Why It Matters in NHI Security
NHI security matters because machine identities scale faster than human governance usually does. NHIMG’s Ultimate Guide to NHIs reports that NHIs outnumber human identities by 25x to 50x in modern enterprises, which means even modest control gaps can create a large attack surface. When a nonhuman identity is overprivileged, unrotated, or undocumented, attackers often inherit durable access that is harder to detect than a stolen password.
That is why NHI governance is tightly linked to secrets management, PAM, RBAC, ZSP, and Zero Trust Architecture. Guidance from 52 NHI Breaches Analysis shows how repeated compromise patterns emerge when machine credentials are left with long-lived trust and weak ownership. In practice, the core problem is not only access issuance, but also revocation latency, stale permissions, and hidden dependencies across services and agents.
Organisations typically encounter the operational consequence only after a token leak, unexpected privilege escalation, or failed offboarding, at which point nonhuman identity becomes unavoidable to address.
Standards & Framework Alignment
This section maps relevant standards and security frameworks to the operational risks and controls described in this guidance.
OWASP Non-Human Identity Top 10 address the attack and risk surface, while NIST CSF 2.0 and NIST Zero Trust (SP 800-207) set the governance and control requirements practitioners need to meet.
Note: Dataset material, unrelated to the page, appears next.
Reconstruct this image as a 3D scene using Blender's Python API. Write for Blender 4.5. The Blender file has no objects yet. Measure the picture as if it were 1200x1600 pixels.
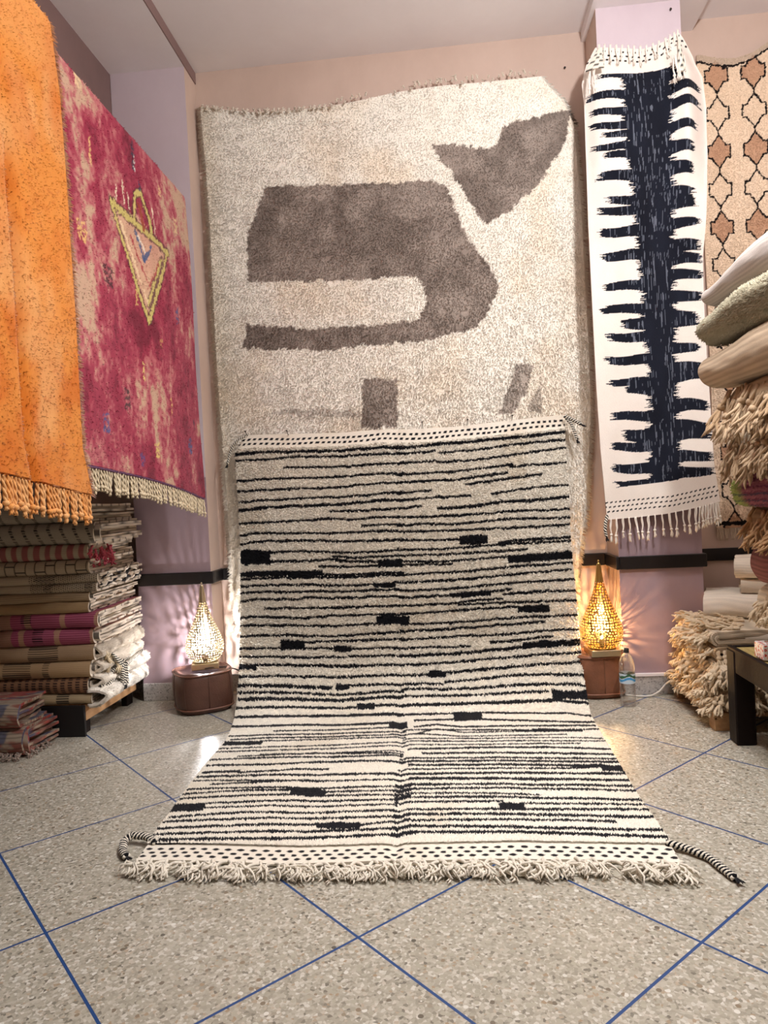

| Framework | Control / Reference | Relevance |
|---|---|---|
| OWASP Non-Human Identity Top 10 | NHI-02 | Covers secret sprawl and improper machine credential management. |
| NIST CSF 2.0 | PR.AC-1 | Identity and access management principles apply to machine identities too. |
| NIST Zero Trust (SP 800-207) | AC-4 | Zero Trust requires each NHI request to be continuously authorized. |
Inventory NHI secrets, rotate them, and remove hard-coded credentials from code and config.